Stadtentwicklung: „Sag mir, wo die Gräber sind, was ist geschehen?“

In Unkenntnis historischer Ereignisse wird am Hauptbahnhof über sterbliche Überreste hinweggeplant

Berlin plant am Hauptbahnhof ein neues Stadtviertel. „Das Ziel ist es, ein „lebendiges Quartier“ mit einer belebten Erdgeschosszone zu entwickeln“, heißt es in einem Faltblatt der Senatsverwaltung für Stadtentwicklung und Wohnen. Was in moderner PR-Sprache aufgeräumt daherkommt, könnte makabrer nicht sein, wirft man den Blick auf die Geschichte des keilförmigen Grundstücks, das zwischen der Invalidenstraße, der Emma-Herwegh-Straße, dem Bahnviadukt und Alt-Moabit liegt.

Die Ausschreibung für einen städtebaulichen Rahmenplan und für ein Bürgerbeteiligungsverfahren zum „ULAP-Quartier“ hätte wohl anders aussehen müssen, wollte sich Berlin der Tausenden von Toten aus der Entscheidungsschlacht von Großbeeren (23. August 1813) erinnern – und der hier in den letzten Tagen des Zweiten Weltkrieges per Genickschuss exekutierten 16 Widerstandskämpfer gegen den Nationalsozialismus. Zu den politischen Gefangenen aus dem Zellengefängnis Lehrter Straße gehörten Klaus Bonhoeffer, der ältere Bruder des Dietrich Bonhoeffer, und Albrecht Haushofer. Im Mantel des toten Haushofer fanden sich in der Nacht vom 22. zum 23. April 1945 fünf Blätter mit seinen 80 „Moabiter Sonette“, ein Resümee seines Lebens und seiner Verzweiflung in der Haft.

Von diesen Hintergründen ist in den begleitenden Unterlagen nichts zu lesen. Abgehoben wird allein auf das für den Planungsprozess namensgebende ULAP- Ausstellungsgelände – Berlins erstes Messegelände. Der ehemalige (Universum) Landes-Ausstellungs-Park wurde 1879 errichtet. Hier stellte zum Beispiel Werner von Siemens die erste elektrisch betriebene Bahn der Welt vor.

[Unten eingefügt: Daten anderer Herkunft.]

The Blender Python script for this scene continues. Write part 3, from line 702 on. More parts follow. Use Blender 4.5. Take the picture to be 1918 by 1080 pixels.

Der Stadtentwicklungssenat denkt nun über einen Gedenkort im ehemaligen Uraniasaal nach

Die Senatsverwaltung für Stadtentwicklung und Wohnen – federführend im Planungsverfahren – wusste angeblich nichts von diesen Fakten. Die geschichtlichen Hintergründe seien ihr nicht bekannt. Die Tagesspiegelrecherchen erscheinen ihr aber „so wichtig, dass wir es im Rahmen des Akteursworkshop am 15.9. mit Projektpartnern besprechen werden“, sagte eine Sprecherin auf Anfrage: „Wir sind mit Ihnen einer Meinung, dass ein angemessener Umgang mit der besonderen Geschichte im Rahmen der städtebaulichen Konzeption als auch für nachfolgende Planungsebenen geboten ist. Das könnte zum Beispiel ein Geschichtsort als Teil des öffentlichen Raumes oder/und ein Ort des Gedenkens im ehemaligen Uraniasaal etc. sein.“ Die geschichtlichen Hintergründe wurden am 15.9. allerdings mit den Projektpartnern nicht – wie von der Senatsverwaltung angekündigt – angesprochen, so ein Teilnehmer.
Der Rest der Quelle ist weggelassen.